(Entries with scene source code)
#####
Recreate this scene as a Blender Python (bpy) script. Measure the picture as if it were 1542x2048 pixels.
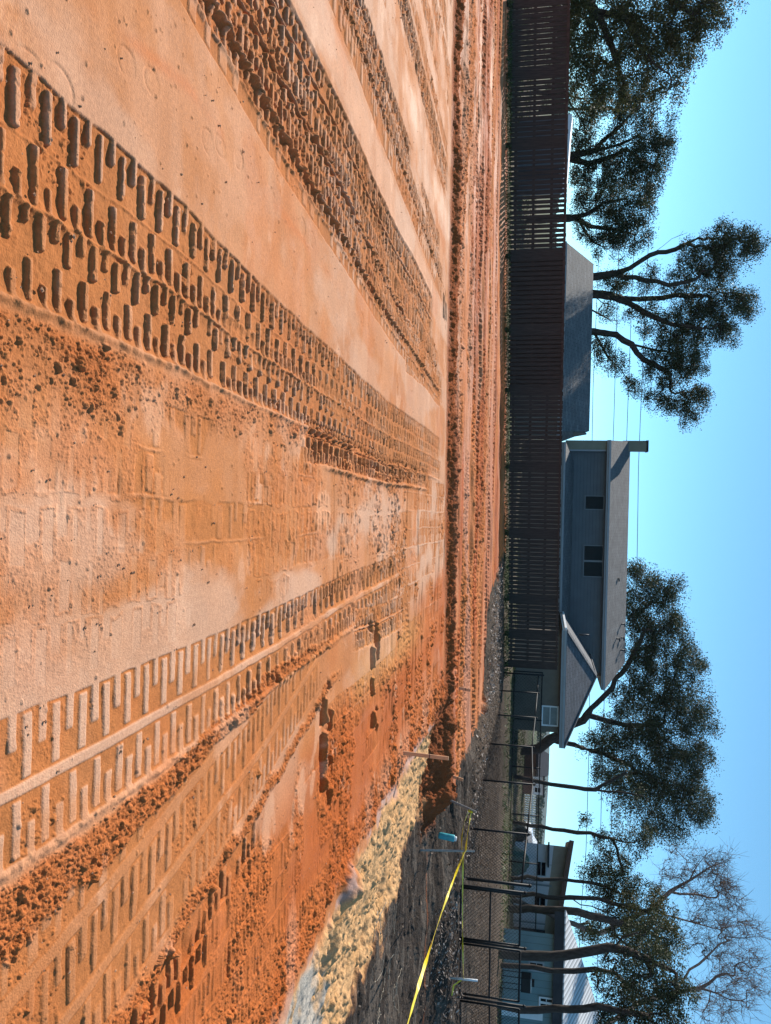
import bpy, math, random
import numpy as np
from math import sin, cos, tan, atan, radians, pi, sqrt
from mathutils import Vector, Matrix
random.seed(7); RNG = np.random.default_rng(11)
S = bpy.context.scene
COL = S.collection
for o in list(bpy.data.objects): bpy.data.objects.remove(o)

# ------------------------------------------------------------------ camera
FPX = 1600.0; PITCH = atan(321 / 1600.0); ROLL = radians(1.5); EYE = 1.6
F_ = np.array([0, cos(PITCH), -sin(PITCH)]); U0 = np.array([0, sin(PITCH), cos(PITCH)]); X_ = np.array([1., 0, 0])
R_ = cos(ROLL) * X_ + sin(ROLL) * U0          # the level-ish right hand direction
U_ = cos(ROLL) * U0 - sin(ROLL) * X_          # the photographer held the phone on its side: "up" is picture right
cam = bpy.data.cameras.new('camera'); co = bpy.data.objects.new('camera', cam); COL.objects.link(co)
cx, cy, cz = Vector(U_), Vector(-R_), Vector(-F_)
co.matrix_world = Matrix(((cx.x, cy.x, cz.x, 0), (cx.y, cy.y, cz.y, 0), (cx.z, cy.z, cz.z, EYE), (0, 0, 0, 1)))
cam.sensor_fit = 'VERTICAL'; cam.sensor_height = 36; cam.lens = FPX / 2048 * 36
cam.clip_start = 0.05; cam.clip_end = 8000
S.camera = co
S.render.resolution_x = 771; S.render.resolution_y = 1024

# ------------------------------------------------------------------ sky, sun, exposure
SUN_AZ = radians(-33.0)      # measured from +Y towards +X
SUN_EL = radians(33.0)
w = bpy.data.worlds.new("World"); S.world = w; w.use_nodes = True
nt = w.node_tree; nt.nodes.clear()
wo = nt.nodes.new('ShaderNodeOutputWorld'); bg = nt.nodes.new('ShaderNodeBackground'); sk = nt.nodes.new('ShaderNodeTexSky')
sk.sky_type = 'NISHITA'; sk.sun_disc = False; sk.sun_elevation = SUN_EL; sk.sun_rotation = SUN_AZ
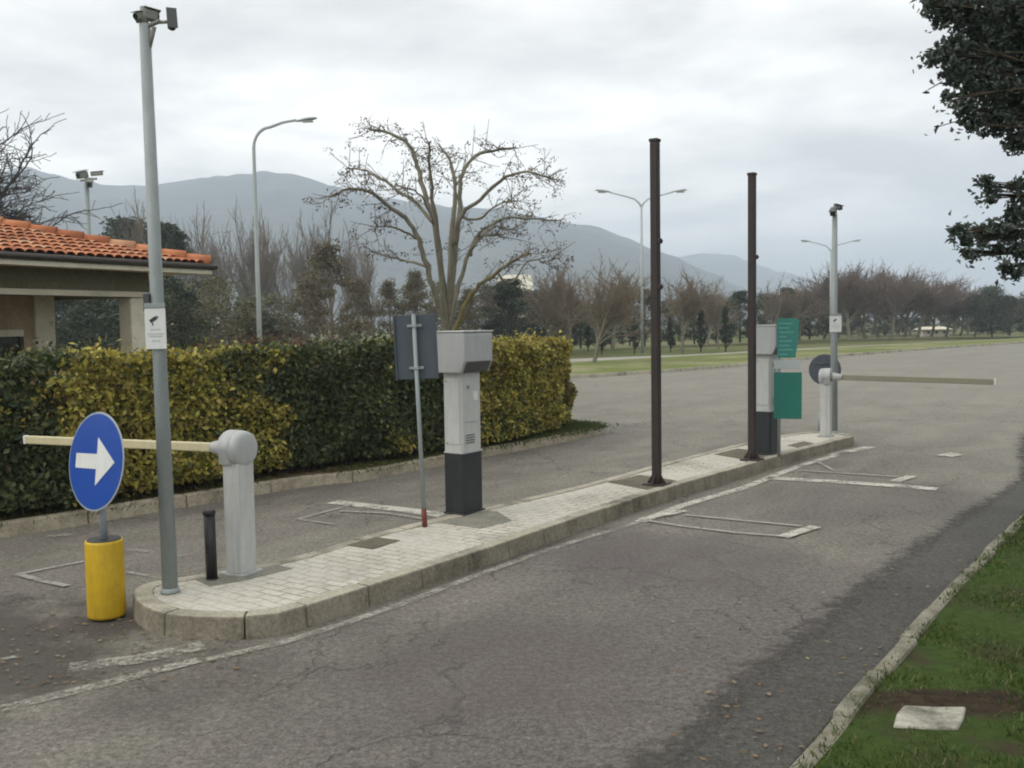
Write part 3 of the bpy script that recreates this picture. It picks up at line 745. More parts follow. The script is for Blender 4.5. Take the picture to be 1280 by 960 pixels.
def camera_pole(label, base, H, r0, r1, hw, plate, cams, lean=(0, 0)):
    t = thing('camera_pole', label, 'camera pole', base, 0, 'surveillance camera poles'); t.rotation_euler = (lean[1], lean[0], 0)
    MB().tube([(0, 0, 0), (0, 0, H * .5), (0, 0, H)], [r0, (r0 + r1) / 2, r1], 20).build('shaft', M['galv'], t)
    MB().tube([(0, 0, 0), (0, 0, .012), (0, 0, .03)], [r0 + .012, r0 + .010, r0 + .002], 20).build('base_collar', M['galv'], t)
    for (b0, b1, br) in hw:
        MB().tube([b0, b1], br, 10).build('bracket', M['camera_grey'], t)
    for c in cams: cctv(t, *c)
    if plate: notice(t, *plate)
    return t
bL = G(213, 740, IZ); HL = htop(190, 30, bL.y, IZ)
camera_pole('near tall galvanised pole with two cameras on top and white camera notice', bL, HL, .048, .032,
    [((0, 0, HL - .005), (0, 0, HL + .10), .024), ((.0, 0, HL - .02), (.10, -.02, HL + .01), .013), ((.02, 0, HL - .14), (.06, -.01, HL - .02), .014), ((-.05, 0, HL + .02), (.02, 0, HL + .03), .014), ((.09, -.01, HL + .005), (.165, -.02, HL + .005), .010)],
    (.125, .245, at(193, 411, bL.y).z - IZ, .040, R_(2)),
    [((.168, -.02, HL + .018), (.12, -.25, -.95), .115, .024, M['camera_black']), ((.028, .02, HL + .055), (.85, .5, -.15), .085, .030, M['camera_grey']), ((-.022, -.01, HL + .045), (-.4, -.8, -.3), .07, .022, M['camera_grey'])],
    lean=(-0.008, 0))
b_ = MB(); b_.box((-.052, -.02, at(184, 378, bL.y).z - IZ), (.04, .05, .11)); pole_L = [o for o in bpy.data.objects if o.name.startswith('camera_pole')][0]
b_.build('cable_box', M['camera_black'], pole_L, .006)
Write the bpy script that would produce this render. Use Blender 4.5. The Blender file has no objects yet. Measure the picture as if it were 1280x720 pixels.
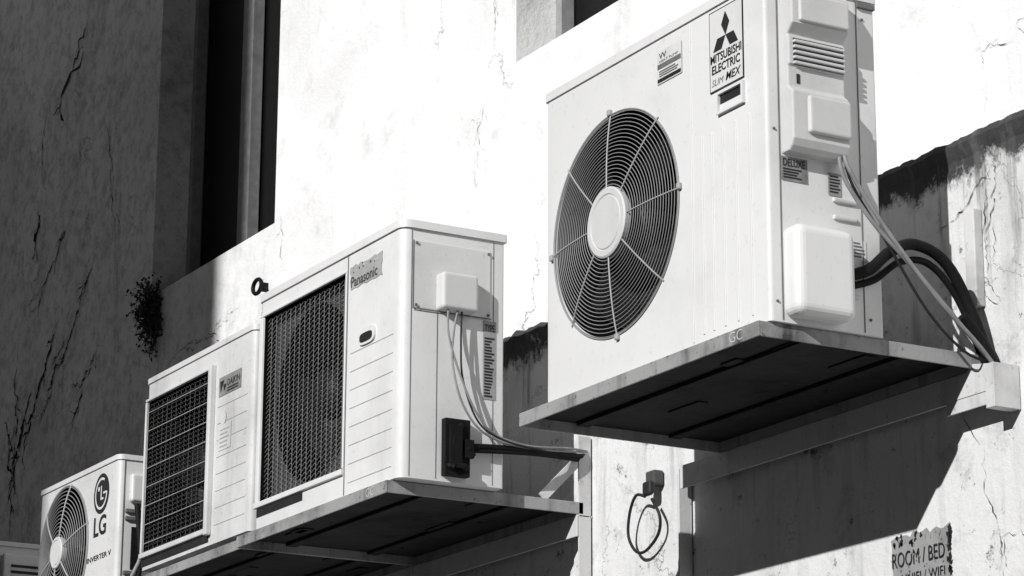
#####
## TASK TO CARRY OUT
Write out exactly the lines from the line holding "Write part 3" through the last line of the records above, inclusive, and nothing more. Leave out the pictures.

## SOLUTION TO THIS TASK
Write part 3 of the bpy script that recreates this picture. It picks up at line 745. More parts follow. The script is for Blender 4.5. Take the picture to be 1280 by 960 pixels.
def camera_pole(label, base, H, r0, r1, hw, plate, cams, lean=(0, 0)):
    t = thing('camera_pole', label, 'camera pole', base, 0, 'surveillance camera poles'); t.rotation_euler = (lean[1], lean[0], 0)
    MB().tube([(0, 0, 0), (0, 0, H * .5), (0, 0, H)], [r0, (r0 + r1) / 2, r1], 20).build('shaft', M['galv'], t)
    MB().tube([(0, 0, 0), (0, 0, .012), (0, 0, .03)], [r0 + .012, r0 + .010, r0 + .002], 20).build('base_collar', M['galv'], t)
    for (b0, b1, br) in hw:
        MB().tube([b0, b1], br, 10).build('bracket', M['camera_grey'], t)
    for c in cams: cctv(t, *c)
    if plate: notice(t, *plate)
    return t
bL = G(213, 740, IZ); HL = htop(190, 30, bL.y, IZ)
camera_pole('near tall galvanised pole with two cameras on top and white camera notice', bL, HL, .048, .032,
    [((0, 0, HL - .005), (0, 0, HL + .10), .024), ((.0, 0, HL - .02), (.10, -.02, HL + .01), .013), ((.02, 0, HL - .14), (.06, -.01, HL - .02), .014), ((-.05, 0, HL + .02), (.02, 0, HL + .03), .014), ((.09, -.01, HL + .005), (.165, -.02, HL + .005), .010)],
    (.125, .245, at(193, 411, bL.y).z - IZ, .040, R_(2)),
    [((.168, -.02, HL + .018), (.12, -.25, -.95), .115, .024, M['camera_black']), ((.028, .02, HL + .055), (.85, .5, -.15), .085, .030, M['camera_grey']), ((-.022, -.01, HL + .045), (-.4, -.8, -.3), .07, .022, M['camera_grey'])],
    lean=(-0.008, 0))
b_ = MB(); b_.box((-.052, -.02, at(184, 378, bL.y).z - IZ), (.04, .05, .11)); pole_L = [o for o in bpy.data.objects if o.name.startswith('camera_pole')][0]
b_.build('cable_box', M['camera_black'], pole_L, .006)
Write the bpy script that would produce this render. Use Blender 4.5. The Blender file has no objects yet. Measure the picture as if it were 1280x720 pixels.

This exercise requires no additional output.